Welcome to Masculini-TAYS

If you would rather listen to this post, then you may do so. However, I prefer you to treat it as a sing-a-long. Minus the singing. But sing regardless.

Ladies and gentlemen of the TAY. Welcome ... To my voice. That's right, gang. I, General McFist come to you live, via Soundcloud — which, uh ... isn't really live at all. Doesn't matter. I come to you today, bearing my handsome, brazenly rugged voice to announce, unto you all, my new column. Which is almost like my last series of posts. But it's different in the fact that it's new. I bring to you — MASCULINI-TAY! Doesn't that sound delightful. Here, I'll give you five seconds to bask in its glory. Doesn't that just make your inside-y parts quiver in a way that they shouldn't? Me too. Maybe this was a bad idea ... wait — no. No. Who do you think you are?! Waltzing on in to MY recording and letting me berate myself!

What is Masculini-TAY? Well, dear friends and non believers, it is a series full of real stories from real people about real events that never happened. Or did they? That's for you to decide. Each column, I will feature a prompt, and it's up to you, the reader/writer to create a grandiose story, fact or fiction, that works with the prompt given. There will be a couple limitations to your storytelling. It must feature you as the protagonist, (I don't care if the story was really about how your friend did something. Eliminate him or her! YOU are the hero now!), and must be set in modern times. I want it to be believable, within reason!

Post your stories in the comments for the column, or if you rather hide them from people, so if your story wins it will be completely new to people, save from myself, post them on my ConTAYct page, or email them to me. The winner will not only receive the title of being a winner, they will be posted at the top of the next column, and will also feature a dramatic reading by me, in one of my many voices.

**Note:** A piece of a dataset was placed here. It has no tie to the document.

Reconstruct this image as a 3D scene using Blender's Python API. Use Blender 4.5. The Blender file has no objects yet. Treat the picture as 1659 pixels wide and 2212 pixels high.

Some of them aren't as full of manliness as others, but just imagine Kermit yelling about slaughter. Glorious.

Following the winner's post, I will write about a video game and how it does masculinity right or wrong, and what I would've done to make it better. Then, a new writing prompt, for the next column, will be anounced. Then feel free to let your creative juices ... soak, or something not gross ... just write. God.

Think of Masculini-TAY as the 'Shop Contest for the Photoshop impaired. No longer will you be limited by a program, just your ability to ... say stuff.